A dare una lettura in questo senso è Andrea Ruggieri deputato di Forza Italia che da tempo segue con passione e impegno il caso Forti. “Parliamo di un italiano condannato tra mille dubbi e che ha scontato 23 anni di carcere, non due giorni. Il governo italiano deve premere, vista l’amicizia con gli Usa, su quello americano, ed essere chiaro”. Esistono delle zone d’ombra: “La vicenda non mi sembra semplice come è stata presentata”, prosegue il forzista. Nel corso del question time dello scorso 1° giugno in cui Ruggieri ha chiesto chiarimenti a Di Maio, il titolare della Farnesina ha spiegato che “il dipartimento di Giustizia Usa ha sottolineato la serietà e la genuinità delle garanzie fornite dall’Italia (compresa la ministra Cartabia) al governatore De Santis che è chiamato a confermare l’autorizzazione del 23 dicembre 2020 e sciogliere definitivamente la riserva sul trasferimento di Chico Forti in Italia.
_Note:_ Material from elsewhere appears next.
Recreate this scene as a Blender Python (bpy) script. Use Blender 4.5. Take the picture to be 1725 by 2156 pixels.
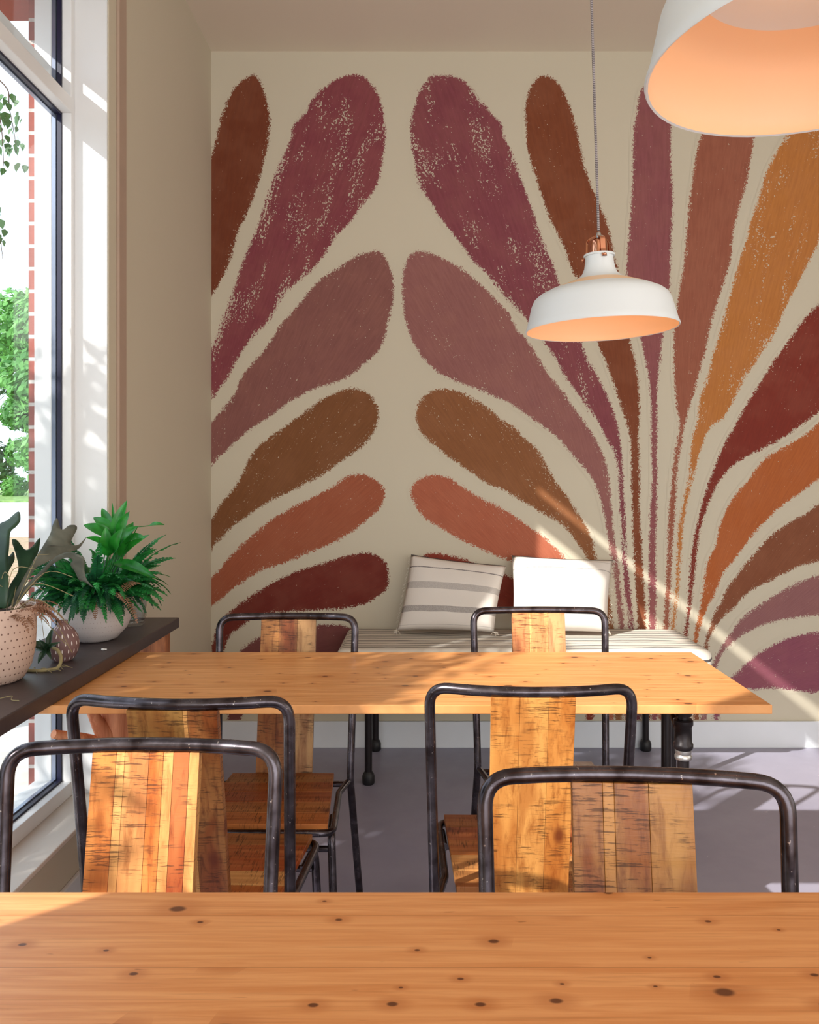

Autorizzazione formulata dallo Stato della Florida su base incondizionata secondo quanto richiesto dal dipartimento di giustizia Usa, ora è fondamentale che i due livelli di autorità, statale e federale, possano convergere su una posizione comune nel rispetto della convenzione di Strasburgo”.

Come mai allora questa vicenda giudiziaria e umana dibattuta e straziante, che sta consumando quotidianamente un cittadino italiano, la sua famiglia e la sua comunità, uno stillicidio contaminato da ombre e dubbi, sembra sempre sul punto di aver un esito positivo che non si concretizza mai? “Da oltre 22 anni io sono il “futuro Chutney” nel monolocale - conclude Chico Forti -. Sino ad oggi sono riuscito a far fronte alle privazioni, prima fra tutte la mia libertà, grazie all’energia che voi italiani siete riusciti a infondermi con centinaia di visite e con migliaia di manifestazioni di solidarietà”. Sino ad oggi.